▶ Problem description
Pictures do not belong in your copy. Repeat all the other data exactly.

▶ Provided data
+++
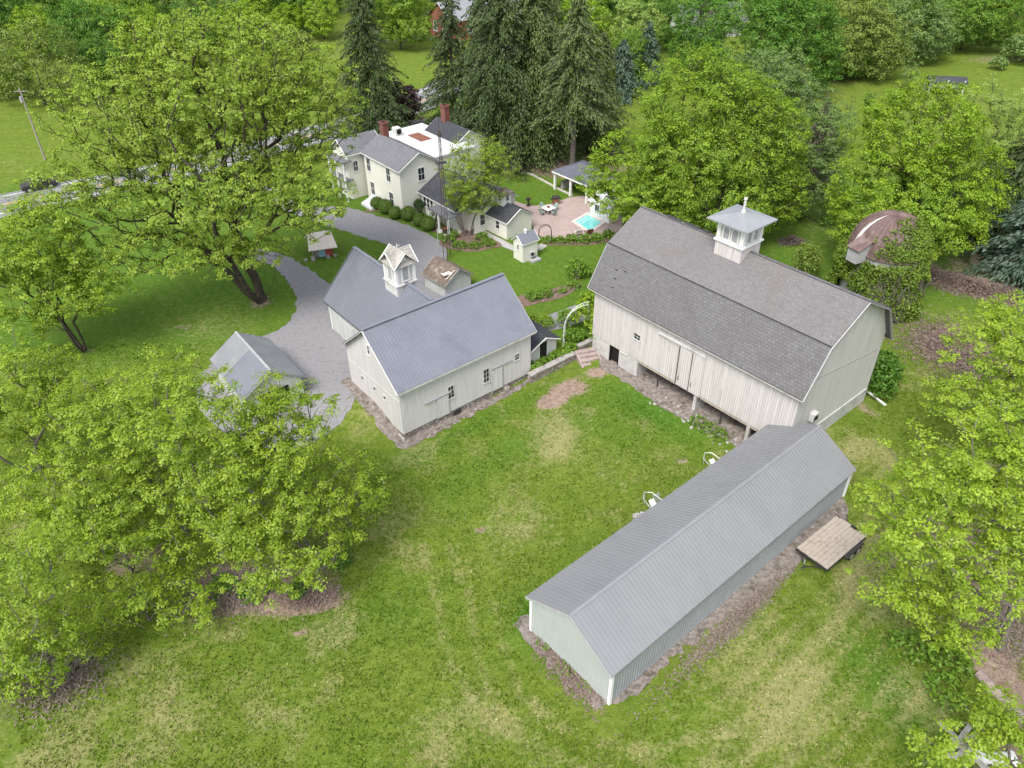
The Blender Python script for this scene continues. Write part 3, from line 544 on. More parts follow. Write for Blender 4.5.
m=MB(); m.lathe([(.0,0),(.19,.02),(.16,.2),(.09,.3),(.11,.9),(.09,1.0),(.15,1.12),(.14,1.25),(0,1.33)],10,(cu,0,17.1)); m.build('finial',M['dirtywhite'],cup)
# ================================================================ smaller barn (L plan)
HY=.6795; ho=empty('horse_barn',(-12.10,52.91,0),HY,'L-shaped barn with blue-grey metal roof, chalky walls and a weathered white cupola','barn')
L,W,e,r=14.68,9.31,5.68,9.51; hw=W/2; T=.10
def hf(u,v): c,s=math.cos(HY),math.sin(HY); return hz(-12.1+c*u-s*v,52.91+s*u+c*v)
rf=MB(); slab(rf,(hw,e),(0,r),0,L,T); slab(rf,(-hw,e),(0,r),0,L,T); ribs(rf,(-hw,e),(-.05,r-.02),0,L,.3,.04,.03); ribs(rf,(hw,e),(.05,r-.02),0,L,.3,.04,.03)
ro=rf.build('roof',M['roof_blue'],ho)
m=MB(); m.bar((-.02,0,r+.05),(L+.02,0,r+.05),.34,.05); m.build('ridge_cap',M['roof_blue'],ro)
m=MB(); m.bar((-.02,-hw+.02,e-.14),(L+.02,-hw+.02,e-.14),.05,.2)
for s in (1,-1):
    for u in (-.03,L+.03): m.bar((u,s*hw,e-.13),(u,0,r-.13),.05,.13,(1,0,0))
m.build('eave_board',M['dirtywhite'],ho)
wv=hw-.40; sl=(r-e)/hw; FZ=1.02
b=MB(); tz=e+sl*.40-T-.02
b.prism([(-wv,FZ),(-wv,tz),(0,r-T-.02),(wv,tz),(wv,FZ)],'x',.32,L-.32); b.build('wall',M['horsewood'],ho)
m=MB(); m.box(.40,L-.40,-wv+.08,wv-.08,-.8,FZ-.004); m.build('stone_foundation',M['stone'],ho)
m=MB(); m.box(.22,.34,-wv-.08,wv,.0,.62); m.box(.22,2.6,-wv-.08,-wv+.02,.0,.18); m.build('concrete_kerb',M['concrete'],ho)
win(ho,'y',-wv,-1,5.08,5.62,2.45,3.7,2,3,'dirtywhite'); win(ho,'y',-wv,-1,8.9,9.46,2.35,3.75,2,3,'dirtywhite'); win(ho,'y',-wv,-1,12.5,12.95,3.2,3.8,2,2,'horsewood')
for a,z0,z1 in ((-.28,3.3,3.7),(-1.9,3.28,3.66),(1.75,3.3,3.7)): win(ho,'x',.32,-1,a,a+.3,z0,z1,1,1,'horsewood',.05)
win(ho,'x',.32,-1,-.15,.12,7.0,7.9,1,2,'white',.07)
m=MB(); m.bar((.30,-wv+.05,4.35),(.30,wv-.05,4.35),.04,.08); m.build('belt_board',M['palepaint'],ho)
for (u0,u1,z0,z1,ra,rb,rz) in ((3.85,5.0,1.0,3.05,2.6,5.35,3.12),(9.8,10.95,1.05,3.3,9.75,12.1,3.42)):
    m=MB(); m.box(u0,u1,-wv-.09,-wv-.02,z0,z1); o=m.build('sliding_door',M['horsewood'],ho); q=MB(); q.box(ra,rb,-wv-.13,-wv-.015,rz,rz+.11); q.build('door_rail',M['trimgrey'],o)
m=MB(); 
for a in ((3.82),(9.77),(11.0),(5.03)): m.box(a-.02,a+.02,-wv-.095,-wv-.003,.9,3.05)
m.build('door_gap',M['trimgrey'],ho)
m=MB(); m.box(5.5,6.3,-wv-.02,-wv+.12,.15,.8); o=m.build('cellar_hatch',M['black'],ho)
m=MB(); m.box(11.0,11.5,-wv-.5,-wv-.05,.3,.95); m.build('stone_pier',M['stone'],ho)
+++
▶ The solution
The Blender Python script for this scene continues. Write part 3, from line 544 on. More parts follow. Write for Blender 4.5.
m=MB(); m.lathe([(.0,0),(.19,.02),(.16,.2),(.09,.3),(.11,.9),(.09,1.0),(.15,1.12),(.14,1.25),(0,1.33)],10,(cu,0,17.1)); m.build('finial',M['dirtywhite'],cup)
# ================================================================ smaller barn (L plan)
HY=.6795; ho=empty('horse_barn',(-12.10,52.91,0),HY,'L-shaped barn with blue-grey metal roof, chalky walls and a weathered white cupola','barn')
L,W,e,r=14.68,9.31,5.68,9.51; hw=W/2; T=.10
def hf(u,v): c,s=math.cos(HY),math.sin(HY); return hz(-12.1+c*u-s*v,52.91+s*u+c*v)
rf=MB(); slab(rf,(hw,e),(0,r),0,L,T); slab(rf,(-hw,e),(0,r),0,L,T); ribs(rf,(-hw,e),(-.05,r-.02),0,L,.3,.04,.03); ribs(rf,(hw,e),(.05,r-.02),0,L,.3,.04,.03)
ro=rf.build('roof',M['roof_blue'],ho)
m=MB(); m.bar((-.02,0,r+.05),(L+.02,0,r+.05),.34,.05); m.build('ridge_cap',M['roof_blue'],ro)
m=MB(); m.bar((-.02,-hw+.02,e-.14),(L+.02,-hw+.02,e-.14),.05,.2)
for s in (1,-1):
    for u in (-.03,L+.03): m.bar((u,s*hw,e-.13),(u,0,r-.13),.05,.13,(1,0,0))
m.build('eave_board',M['dirtywhite'],ho)
wv=hw-.40; sl=(r-e)/hw; FZ=1.02
b=MB(); tz=e+sl*.40-T-.02
b.prism([(-wv,FZ),(-wv,tz),(0,r-T-.02),(wv,tz),(wv,FZ)],'x',.32,L-.32); b.build('wall',M['horsewood'],ho)
m=MB(); m.box(.40,L-.40,-wv+.08,wv-.08,-.8,FZ-.004); m.build('stone_foundation',M['stone'],ho)
m=MB(); m.box(.22,.34,-wv-.08,wv,.0,.62); m.box(.22,2.6,-wv-.08,-wv+.02,.0,.18); m.build('concrete_kerb',M['concrete'],ho)
win(ho,'y',-wv,-1,5.08,5.62,2.45,3.7,2,3,'dirtywhite'); win(ho,'y',-wv,-1,8.9,9.46,2.35,3.75,2,3,'dirtywhite'); win(ho,'y',-wv,-1,12.5,12.95,3.2,3.8,2,2,'horsewood')
for a,z0,z1 in ((-.28,3.3,3.7),(-1.9,3.28,3.66),(1.75,3.3,3.7)): win(ho,'x',.32,-1,a,a+.3,z0,z1,1,1,'horsewood',.05)
win(ho,'x',.32,-1,-.15,.12,7.0,7.9,1,2,'white',.07)
m=MB(); m.bar((.30,-wv+.05,4.35),(.30,wv-.05,4.35),.04,.08); m.build('belt_board',M['palepaint'],ho)
for (u0,u1,z0,z1,ra,rb,rz) in ((3.85,5.0,1.0,3.05,2.6,5.35,3.12),(9.8,10.95,1.05,3.3,9.75,12.1,3.42)):
    m=MB(); m.box(u0,u1,-wv-.09,-wv-.02,z0,z1); o=m.build('sliding_door',M['horsewood'],ho); q=MB(); q.box(ra,rb,-wv-.13,-wv-.015,rz,rz+.11); q.build('door_rail',M['trimgrey'],o)
m=MB(); 
for a in ((3.82),(9.77),(11.0),(5.03)): m.box(a-.02,a+.02,-wv-.095,-wv-.003,.9,3.05)
m.build('door_gap',M['trimgrey'],ho)
m=MB(); m.box(5.5,6.3,-wv-.02,-wv+.12,.15,.8); o=m.build('cellar_hatch',M['black'],ho)
m=MB(); m.box(11.0,11.5,-wv-.5,-wv-.05,.3,.95); m.build('stone_pier',M['stone'],ho)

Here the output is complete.